Pedra, Papel e Tesoura

7 de abril de 2018


Filed under: Notícias e política — Tags:, , — Yure @ 22:06

This week, I got in a little argument on Holocaust21 with a guy named Eron. His rage was justified: I made definition mistakes (for example, I treated men’s rights movement and male sexualism as the same thing) and overall acted like an idiot, I admit. But one thing that made me a little disturbed about Eron’s position was his distrust on democracy. He believes that the correct course of action would be the imposition of our dictatorship and he said that sending my text on statutory rape to congress was a waste of time. At first, I didn’t think his views on the subject were sane, but the course that things took in Brazil made me think otherwise.

Lula had the approval of almost half of my country. He lead several pools, even we weren’t certain about his fate, as he was being prosecuted in five different charges, which could render him unable to participate in elections, which effectively happened. The proofs, or rather, what was show as proof of his crimes didn’t convince me, but a lot of other politicians who commited crimes that were recorded with image and perfect audio didn’t suffer fair consequences, as if they were untouchable. Our current president is the biggest criminal in our territory. So, we can’t really talk about democracy in Brazil, at least not at the moment. What we have is a dictatorship, formed by media, executive power and judiciary power. By the way, those are three forces that often conflict with each other. If a minority can walk on the face of half of the fifth largest country on Earth, then democracy doesn’t exist. Indeed, why did I waste my time sending that text again? A popular dictatorship indeed sounds appealing. But how will we install a dictatorship without weapons? Someone wrote that state must give up on it’s weapons before ordering it’s people to drop theirs. That’s the reason why. If we had material means to rebel, Brasil wouldn’t be the anarchy that it currently is.

That also shows that there are no real laws in Brazil. There’s the law of the strongest, who is often the richest. What is the point of saying that “you must remain law-abiding” when I discuss attraction to minors? What’s the point of saying that you shouldn’t kill, steal or sell illicit drugs? Our politicians are extremely successful criminals! And, if you are law-abiding, that doesn’t keep you from going to jail for a insufficiently proved accusation. I’m not saying that I’m going to break the laws, nor that you should break the laws, but lets face it: in the current scenario, does it even matter anymore if you are law-abiding or not? It’s so obvious, that I’m embarrassed for only giving the issue a sincere reflection after the catastrophe. Eron’s position isn’t lunacy: the current dictatorship that we live, in here, is very effective for those who are in power. But it could be us in there. Imagine that. It doesn’t need to be the army, it doesn’t need to be a military dictatorship, but imagine if it was our dictatorship.

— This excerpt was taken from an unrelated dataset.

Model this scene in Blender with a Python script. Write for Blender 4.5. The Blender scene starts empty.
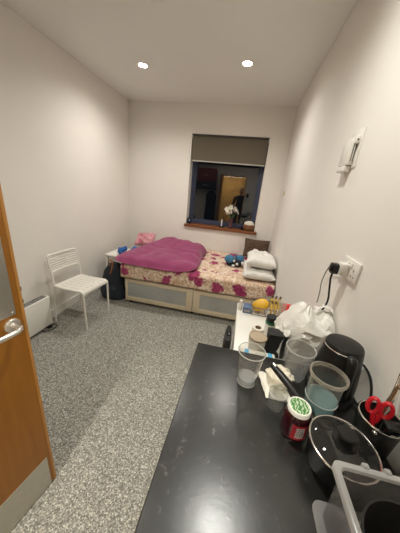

However, I don’t think it’s viable. Like I said, a revolution would be needed and a revolution for tomorrow can not be done without weapons and Brazilian citizens aren’t allowed to have those. The best we can do is to continue talking about it, bringing people to our side, even if it means using the same dirty tricks used against us: doctrination, propaganda, rethorics, publicity. It’s a cynical suggestion. That’s because we are still a capitalistic nation. Unpopular opinions aren’t profitable. Our point of view must be profitable, so that it can be sponsored. That would be a good start. I hope that those who supported the impeachment of Dilma are happy now. Do they regret? I hope they see where their quest for unlimited justice has taken them. I do think that their quest was subject to sabotage.